==== Information shown

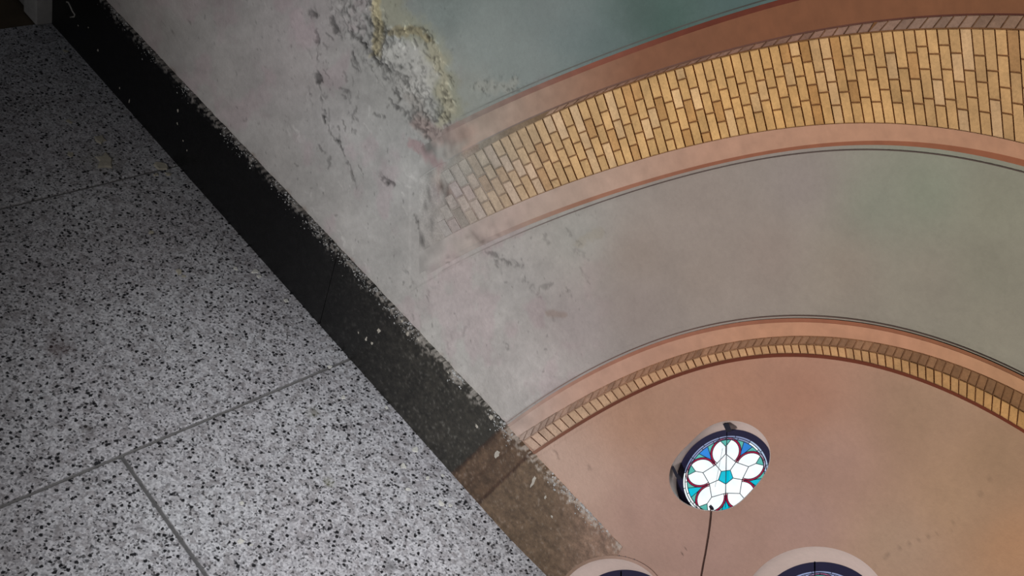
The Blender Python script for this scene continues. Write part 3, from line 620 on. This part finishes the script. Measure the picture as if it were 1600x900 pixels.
def rosette():                            # panes (name, colour, polygon) and lead lines in the unit disc
    panes, leads = [], []
    panes.append(('pane', 'cyan', [pol(.18, -90 + 72 * i) for i in range(5)]))
    for i in range(5): leads.append([pol(.18, -90 + 72 * i), pol(.18, -18 + 72 * i)])
    ta = math.atan2(.324 - .60, .235); rp, rr = .315, .36
    for i in range(5):
        ang = 72 * i
        rot = lambda p: (p[0] * math.cos(ang * D2) - p[1] * math.sin(ang * D2), p[0] * math.sin(ang * D2) + p[1] * math.cos(ang * D2))
        JR, JL = pol(.40, 54), pol(.40, 126); VR, VL = pol(.18, 54), pol(.18, 126); ap = (0, .56); tip = (0, .74)
        inner = arcpts(0, .60, rp, ta, math.pi - ta, 25)
        outer = arcpts(0, .60, rr, ta, math.pi - ta, 25)
        # the arc from JR round the top to JL
        tr = next(k for k, p in enumerate(inner) if math.atan2(p[1] - .6, p[0]) > 66 * D2); tl = 24 - tr
        panes.append(('pane', 'white', [rot(p) for p in (VL, VR, JR, ap, JL)]))
        panes.append(('pane', 'white', [rot(p) for p in [JR] + inner[1:tr + 1] + [tip, ap]]))
        panes.append(('pane', 'white', [rot(p) for p in [ap, tip] + inner[tl:-1] + [JL]]))
        panes.append(('pane', 'teal', [rot(p) for p in [tip] + inner[tr:tl + 1]]))
        panes.append(('border_pane', 'red', [rot(p) for p in inner + outer[::-1]]))
        for ln in ([VL, JL], [VR, JR], [JL, ap], [JR, ap], [ap, tip], [tip, inner[tr]], [tip, inner[tl]], inner, outer): leads.append([rot(p) for p in ln])
        # the three little panes between this petal and the next (round angle 54)
        sp = lambda a_: pol(.90, a_)
        po = [p for p in outer if p[0] > 0 and math.hypot(*p) < .90]
        mir = lambda p: (lambda a_, q: (q * math.cos(2 * 54 * D2 - a_), q * math.sin(2 * 54 * D2 - a_)))(math.atan2(p[1], p[0]), math.hypot(*p))
        pm = [mir(p) for p in po]
        def rad_at(lst, R_): return min(lst, key=lambda p: abs(math.hypot(*p) - R_))
        i66 = rad_at(po, .68); m66 = mir(i66)
        hi = po[po.index(i66):]; lo = po[:po.index(i66) + 1]; w62, w46 = sp(62), sp(46)
        panes.append(('pane', 'blue' if i in (0, 1) else 'cyan', [rot(p) for p in ([m66] + [mir(p) for p in lo[::-1]][1:] + lo[1:] + [w62, w46])]))
        panes.append(('pane', 'teal', [rot(p) for p in [w62] + hi + [sp(a_) for a_ in np.linspace(78, 64, 5)]]))
        panes.append(('pane', 'teal', [rot(mir(p)) for p in [w62] + hi + [sp(a_) for a_ in np.linspace(78, 64, 5)]]))
        leads += [[rot(i66), rot(w62)], [rot(m66), rot(w46)]]
    for (ra, rb, n, ph) in ((.905, .945, 20, 0), (.955, 1.0, 16, 9)):
        for k in range(n):
            a0, a1 = 360 / n * k + ph, 360 / n * (k + 1) + ph; mid = (a0 + a1) / 2 % 360
            colr = 'ring' if 45 < mid < 165 else ('pale' if mid < 45 or mid > 320 else 'white')
            panes.append(('border_pane', colr, [pol(rb, a_) for a_ in np.linspace(a0, a1, 6)] + [pol(ra, a_) for a_ in np.linspace(a1, a0, 6)]))
            leads.append([pol(ra, a0), pol(rb, a0)])
    for R_ in (.90, .95, 1.0): leads.append([pol(R_, a_) for a_ in np.linspace(0, 360, 73)])
    return panes, leads
def build_window(k, wn, label):
    lip = wn.get('lip', .0003)
    c0, th, R = wn['open']; n = len(th); cs = np.stack([np.cos(th), np.sin(th)], 1)
    op = c0 + cs * R[:, None]
    q = W(np.array(c0[0]), np.array(c0[1]), 0)
    root = empty('window_%d' % k, tuple(q)); tag(root, label, kind='structure'); add = lambda o: child_of(o, root)
    Aa, Bb, cc0 = np.array(wn['A'], float), np.array(wn['B'], float), np.array(wn['c'], float)
    aff = lambda p: cc0 + Aa * p[0] + Bb * p[1]
    # wall collar, flush, then the splayed reveal
    outer = c0 + cs * (R * (1.07 if lip < .001 else 1.03) + (7 if lip < .001 else 3))[:, None]
    V = np.vstack([W(outer[:, 0], outer[:, 1], np.full(n, -.0006)), W(outer[:, 0], outer[:, 1], np.full(n, lip * 1.5 - .0006)), W(op[:, 0], op[:, 1], np.full(n, lip))]); V[:, 2] = np.maximum(V[:, 2], 0.004)
    pxx, pyy = P(V); cl, _ = wall_look(pxx, pyy)
    ring = lambda o_: [(o_ * n + i, o_ * n + (i + 1) % n, (o_ + 1) * n + (i + 1) % n, (o_ + 1) * n + i) for i in range(n)]
    add(mesh('plaster_collar', V, ring(0) + ring(1), M_WALL, None, paint(cl)))
    # where a frame of radius s (unit disc) meets a ray from c0
    def rad(s):
        t = np.linspace(0, 2 * np.pi, 721); e = cc0 + np.cos(t)[:, None] * Aa * s + np.sin(t)[:, None] * Bb * s - c0
        a_ = np.mod(np.arctan2(e[:, 1], e[:, 0]), 2 * np.pi); o_ = np.argsort(a_); rr = np.hypot(*e.T)
        return np.interp(th, a_[o_], rr[o_], period=2 * np.pi)
    rf = np.minimum(rad(wn['fr']), R * .985); rg_ = np.minimum(rad(1.0), rf - .25)
    fo = c0 + cs * rf[:, None]; go = c0 + cs * rg_[:, None]
    dp = -.026
    rows = []
    for t in (0, .08, .35, .7, 1.0):
        p_ = op * (1 - t) + fo * t; rows.append(W(p_[:, 0], p_[:, 1], np.full(n, lip + (dp - lip) * t ** .8)))
    V = np.vstack(rows); cc_ = np.tile(paint((204, 184, 176)), (len(V), 1))
    add(mesh('reveal', V, sum([ring(i) for i in range(4)], []), M_PAINT, None, cc_, True))
    V = np.vstack([W(fo[:, 0], fo[:, 1], np.full(n, dp - .004)), W(fo[:, 0], fo[:, 1], np.full(n, dp + .001)), W(go[:, 0], go[:, 1], np.full(n, dp + .001)), W(go[:, 0], go[:, 1], np.full(n, dp - .006))])
    add(mesh('frame', V, ring(0) + ring(1) + ring(2), M_FRAME, None))
    clip = list(go)
    if np.cross(go[1] - go[0], go[2] - go[1]) < 0: clip = clip[::-1]
    hull = clip                            # nearly convex outline of the glass in view
    panes, leads = rosette(); gd = dp - .003
    for name, colr, poly in panes:
        pts = clip_poly([aff(p) for p in poly], hull)
        if len(pts) < 3: continue
        pts = np.array(pts); ar = abs(np.sum(pts[:, 0] * np.roll(pts[:, 1], -1) - pts[:, 1] * np.roll(pts[:, 0], -1))) / 2
        if ar < 0.6: continue
        V = np.vstack([W(pts[:, 0], pts[:, 1], np.full(len(pts), gd)), W(pts[:, 0], pts[:, 1], np.full(len(pts), gd - .003))]); m = len(pts)
        add(mesh(name, V, [tuple(range(m)), tuple(range(m, 2 * m))[::-1]] + [(i, m + i, m + (i + 1) % m, (i + 1) % m) for i in range(m)], G[colr], None))
    vv, qq = [], []
    def bar(p, q_, wd, off):
        d_ = (q_ - p); L_ = np.hypot(*d_)
        if L_ < 1e-6: return
        nn = np.array([-d_[1], d_[0]]) / L_ * wd / 2; e_ = d_ / L_ * .15
        pts = clip_poly([p + nn - e_, q_ + nn + e_, q_ - nn + e_, p - nn - e_], hull)
        if len(pts) < 3: return
        pts = np.array(pts); m = len(pts); b0 = len(vv)
        vv.extend(W(pts[:, 0], pts[:, 1], np.full(m, off))); vv.extend(W(pts[:, 0], pts[:, 1], np.full(m, gd - .0005)))
        qq.append(tuple(b0 + i for i in range(m))); qq.extend((b0 + i, b0 + m + i, b0 + m + (i + 1) % m, b0 + (i + 1) % m) for i in range(m))
    for ln in leads:
        for p, q_ in zip(ln[:-1], ln[1:]): bar(aff(p), aff(q_), 1.1 if len(ln) < 60 else 1.2, gd + .0008)
    o = add(mesh('lead_tracery', vv, qq, M_LEAD, None)); o['kind'] = 'stuff'
    def solid(name, poly, off0, off1, mat):
        pts = np.array(poly, float); m = len(pts)
        V = np.vstack([W(pts[:, 0], pts[:, 1], np.full(m, off0)), W(pts[:, 0], pts[:, 1], np.full(m, off1))])
        return add(mesh(name, V, [tuple(range(m)), tuple(range(m, 2 * m))[::-1]] + [(i, m + i, m + (i + 1) % m, (i + 1) % m) for i in range(m)], mat, None))
    if wn['full']:
        solid('iron_bracket', crop([(526, 118), (572, 113), (598, 165), (590, 185), (556, 186), (545, 160)]), .0005, -.014, M_IRON)
        solid('iron_bracket', crop([(100, 478), (118, 466), (152, 530), (180, 560), (165, 590), (135, 555)]), .0005, -.014, M_IRON)
        solid('iron_bracket', crop([(410, 800), (428, 786), (448, 808), (455, 828), (440, 834), (420, 822)]), .0015, -.016, M_IRON)
        a_, b_ = crop([(560, 180), (546, 812)]); solid('saddle_bar', [a_ + (-.6, 0), a_ + (.6, 0), b_ + (.6, 0), b_ + (-.6, 0)], gd + .004, gd + .001, M_LEAD)
        a_, b_ = crop([(524, 320), (462, 640)]); solid('stay_rod', [a_ + (-.3, 0), a_ + (.3, 0), b_ + (.3, 0), b_ + (-.3, 0)], gd + .003, gd + .0015, plain('pale_steel_rod', lin((150, 160, 170)), .5))
    else:
        t_ = aff((-.10, 1.22)); b_ = aff((-.10, -1.0)); solid('saddle_bar', [t_ + (-1.1, 0), t_ + (1.1, 0), b_ + (1.1, 0), b_ + (-1.1, 0)], gd + .004, gd + .001, M_LEAD)
    return root
build_window(1, WIN[0], 'round stained glass rose window with cyan centre and crimson petal borders')
build_window(2, WIN[1], 'round window in a pale reveal beside the end of the black skirting')
build_window(3, WIN[2], 'round window in a pale reveal at the bottom edge, right of the hanging cable')

# ------------------------------------------------------------------ loose things
pts = [W(np.array(float(x)), np.array(float(y)), .0035) for x, y in ((1110.5, 795), (1110, 806), (1108.5, 820), (1106.5, 835), (1104, 850), (1101.5, 865), (1098.5, 880), (1095.5, 897), (1092, 920), (1088, 950), (1083, 985), (1079, 1020))]
pts.append(np.array([pts[-1][0], pts[-1][1], 0.001]))
tag(tube('cable', pts, .0010, M_CABLE), 'thin brown cable hanging straight down below the stained glass window', 'cable')
FL = [(447, 470, 4.2, 'round white plaster flake on granite close to the skirting, nearest the slab joint'),
      (463, 463, 2.6, 'tiny pale crumb just right of the round white flake near the slab joint'),
      (280, 425, 5.0, 'pale plaster flake alone in the middle of the dark tile'), (287, 432, 2.6, 'tiny crumb touching the lone pale flake in the middle of the tile'),
      (368, 420, 4.0, 'small flake left of the crumbled pair beside the black skirting'), (398, 424, 4.2, 'crumbled flake close under the black skirting, upper of a pair'),
      (405, 432, 3.0, 'crumbled flake close under the black skirting, lower of a pair'),
      (375, 847, 5.2, 'angular white paint chip on the front granite tile'), (392, 852, 2.6, 'tiny white crumb just right of the angular white paint chip'),
      (377, 786, 3.2, 'small white chip lying behind the angular paint chip on the front tile'), (537, 621, 3.4, 'oval plaster chip just past the long floor joint by the skirting'),
      (515, 573, 3.0, 'small flake lying on the long floor joint near the skirting'), (604, 637, 2.6, 'small crumb under the skirting, right of the oval plaster chip'),
      (650, 702, 4.4, 'long plaster sliver near the skirting, nearer the wall of two slivers'), (630, 728, 5.0, 'broad pale plaster sliver on bright granite, further from the wall of two'),
      (690, 787, 4.6, 'cream plaster crumb on the bright tile, larger of two side by side'), (704, 790, 3.2, 'cream plaster crumb on the bright tile, smaller of two side by side'),
      (638, 765, 3.6, 'flat pale flake in front of the broad sliver on bright granite'), (692, 743, 3.0, 'small white crumb close to where dark stripes cross the skirting'),
      (668, 747, 2.8, 'small white crumb between the broad sliver and the striped skirting'),
      (155, 218, 9, 'dusty plaster scrap lying behind the long pale smear on dark floor'), (165, 251, 13, 'long pale plaster smear on the dark floor near the door end'),
      (253, 260, 9, 'broken plaster lump against the black skirting on the dark floor'), (263, 272, 4.2, 'small crumb in front of the broken plaster lump, nearer the skirting'),
      (244, 273, 4.2, 'small crumb in front of the broken plaster lump, further from skirting'), (110, 241, 4.5, 'pale flake left of the long plaster smear on the dark floor'),
      (107, 190, 3.4, 'small flake on dark floor, farther back than the dusty scrap'), (103, 80, 3.0, 'tiny flake beside the skirting nearest the white door casing'),
      (237, 363, 3.6, 'small plaster flake on the dark tile in front of the faint far joint')]
for k, (x, y, s, lab) in enumerate(FL):
    q = F(np.array(float(x)), np.array(float(y))); dist = float(np.linalg.norm(q - np.array([0, 0, H])))
    s_m = s * dist / FOC * 1.15; p, fcs = lump(0, 0, 0, s_m, min(.3, .004 / s_m), 3000 + k)
    cl = (196, 194, 188) if x > 300 else (168, 162, 148)
    vv = np.array(p); o = mesh('plaster_flake', vv, fcs, M_CRUMB, None, np.tile(lin(cl), (len(vv), 1)))
    o.location = (q[0], q[1], 0.0)
    tag(o, lab, 'plaster flake', 'fallen plaster on the floor')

========

* [To be done]: Using the material above, copy every line in which the string "this" occurs.

* [The result]:
The Blender Python script for this scene continues. Write part 3, from line 620 on. This part finishes the script. Measure the picture as if it were 1600x900 pixels.
        # the three little panes between this petal and the next (round angle 54)